Major sports federations, such as the International Olympic Committee or FIFA, are often granted broad powers for the duration of the tournaments to ensure things run smoothly. Sometimes, those powers supersede even local laws.
This time, the ingratiation appears to have been reversed.
FIFA President Gianni Infantino has opened a temporary office in New York’s Trump Tower and awarded Trump a peace prize, loading him up with enough praise to make even the most devoted White House spokesperson blush.
“Infantino himself takes this sort of sycophancy to a new level, and he has for a long time,” said Boykoff, noting that the global soccer boss had played in the Kremlin with Russian President Vladimir Putin in 2018 and lived in Qatar ahead of the 2022 tournament.
“With Trump, it’s even more extreme. He spends more time in the White House than most international leaders.”
Those who are making the World Cup pilgrimage can expect to see Trump using the global sporting event to his benefit, or to deflect criticism and negative attention, said Boykoff.
“What’s he trying to deflect attention from?
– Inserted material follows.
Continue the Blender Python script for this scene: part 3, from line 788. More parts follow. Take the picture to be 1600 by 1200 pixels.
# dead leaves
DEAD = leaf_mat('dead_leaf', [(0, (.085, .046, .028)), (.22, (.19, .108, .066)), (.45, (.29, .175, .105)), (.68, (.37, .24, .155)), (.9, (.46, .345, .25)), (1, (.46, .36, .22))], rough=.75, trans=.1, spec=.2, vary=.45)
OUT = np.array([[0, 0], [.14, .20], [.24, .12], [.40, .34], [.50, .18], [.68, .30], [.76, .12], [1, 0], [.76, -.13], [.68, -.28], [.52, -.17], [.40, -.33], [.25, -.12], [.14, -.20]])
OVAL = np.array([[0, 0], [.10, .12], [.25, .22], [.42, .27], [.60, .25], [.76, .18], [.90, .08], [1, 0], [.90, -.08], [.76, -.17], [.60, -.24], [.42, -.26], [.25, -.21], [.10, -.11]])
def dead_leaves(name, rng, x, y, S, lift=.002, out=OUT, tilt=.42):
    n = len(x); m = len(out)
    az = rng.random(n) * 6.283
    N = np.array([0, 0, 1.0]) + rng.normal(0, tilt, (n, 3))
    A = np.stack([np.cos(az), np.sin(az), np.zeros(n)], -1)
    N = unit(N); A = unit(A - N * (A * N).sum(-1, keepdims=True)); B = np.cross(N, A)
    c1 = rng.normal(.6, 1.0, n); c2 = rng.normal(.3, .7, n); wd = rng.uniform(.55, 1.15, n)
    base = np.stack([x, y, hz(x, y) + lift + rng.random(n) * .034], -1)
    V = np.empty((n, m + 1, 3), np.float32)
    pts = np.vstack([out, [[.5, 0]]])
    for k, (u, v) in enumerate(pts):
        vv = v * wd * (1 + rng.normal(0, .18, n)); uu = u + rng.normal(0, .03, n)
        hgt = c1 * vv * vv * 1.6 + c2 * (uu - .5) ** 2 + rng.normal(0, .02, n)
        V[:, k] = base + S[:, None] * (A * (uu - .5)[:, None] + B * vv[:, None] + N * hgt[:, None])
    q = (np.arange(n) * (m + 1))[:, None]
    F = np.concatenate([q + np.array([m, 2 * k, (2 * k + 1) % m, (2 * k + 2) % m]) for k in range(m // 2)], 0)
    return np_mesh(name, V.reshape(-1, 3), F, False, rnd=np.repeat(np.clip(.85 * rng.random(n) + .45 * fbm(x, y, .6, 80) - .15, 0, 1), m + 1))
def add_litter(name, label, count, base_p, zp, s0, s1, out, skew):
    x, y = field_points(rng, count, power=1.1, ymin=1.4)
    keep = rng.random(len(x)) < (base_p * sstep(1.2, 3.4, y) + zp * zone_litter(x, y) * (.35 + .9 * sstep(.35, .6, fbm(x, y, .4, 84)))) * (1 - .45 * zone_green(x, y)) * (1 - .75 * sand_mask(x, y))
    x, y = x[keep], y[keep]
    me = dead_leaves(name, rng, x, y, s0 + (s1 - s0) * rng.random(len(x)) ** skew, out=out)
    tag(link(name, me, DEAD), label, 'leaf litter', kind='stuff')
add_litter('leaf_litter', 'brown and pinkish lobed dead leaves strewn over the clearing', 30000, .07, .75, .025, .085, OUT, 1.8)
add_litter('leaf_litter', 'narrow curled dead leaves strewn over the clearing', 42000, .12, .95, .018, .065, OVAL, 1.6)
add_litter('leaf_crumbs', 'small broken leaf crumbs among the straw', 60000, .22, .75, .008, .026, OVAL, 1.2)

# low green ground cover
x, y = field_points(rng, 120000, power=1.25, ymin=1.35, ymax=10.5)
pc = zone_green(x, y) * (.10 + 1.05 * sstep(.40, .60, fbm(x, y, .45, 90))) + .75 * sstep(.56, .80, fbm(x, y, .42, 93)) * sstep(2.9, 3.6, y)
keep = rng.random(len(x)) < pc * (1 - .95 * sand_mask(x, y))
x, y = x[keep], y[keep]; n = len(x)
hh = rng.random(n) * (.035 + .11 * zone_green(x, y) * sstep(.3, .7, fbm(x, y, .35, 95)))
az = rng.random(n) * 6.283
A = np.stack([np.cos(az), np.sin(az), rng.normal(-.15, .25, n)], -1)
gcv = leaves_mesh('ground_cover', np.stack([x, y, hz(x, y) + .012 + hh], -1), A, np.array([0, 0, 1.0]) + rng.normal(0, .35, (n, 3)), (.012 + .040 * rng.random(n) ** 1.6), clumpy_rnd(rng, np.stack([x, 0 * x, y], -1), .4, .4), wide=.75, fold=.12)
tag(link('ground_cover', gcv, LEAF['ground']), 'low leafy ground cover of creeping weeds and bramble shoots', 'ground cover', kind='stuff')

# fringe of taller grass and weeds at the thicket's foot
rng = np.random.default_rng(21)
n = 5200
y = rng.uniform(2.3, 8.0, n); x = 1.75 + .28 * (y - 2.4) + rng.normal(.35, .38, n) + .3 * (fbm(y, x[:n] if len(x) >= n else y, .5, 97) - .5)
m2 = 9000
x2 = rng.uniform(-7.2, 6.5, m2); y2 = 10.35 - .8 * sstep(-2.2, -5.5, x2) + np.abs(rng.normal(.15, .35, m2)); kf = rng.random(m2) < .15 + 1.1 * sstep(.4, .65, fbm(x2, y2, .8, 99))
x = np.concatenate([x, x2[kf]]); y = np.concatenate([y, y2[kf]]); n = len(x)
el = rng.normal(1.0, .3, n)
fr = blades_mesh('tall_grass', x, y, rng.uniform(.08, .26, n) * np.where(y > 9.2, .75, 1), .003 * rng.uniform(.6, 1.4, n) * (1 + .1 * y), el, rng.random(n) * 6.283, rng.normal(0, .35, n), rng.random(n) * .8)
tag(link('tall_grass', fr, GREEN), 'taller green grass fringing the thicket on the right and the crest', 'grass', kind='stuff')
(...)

The Epstein files, his incredibly low popularity ratings. You can go right down the list,” he said.
It’s a tactic known as sportswashing and, throughout history, it’s been used to promote dictatorships, distract from abuses and launder the reputations of strongmen and scoundrels.
“It has enormous repercussions,” Boykoff said. “If he starts to feel the shine of the World Cup, it’s scary to think what he might do.”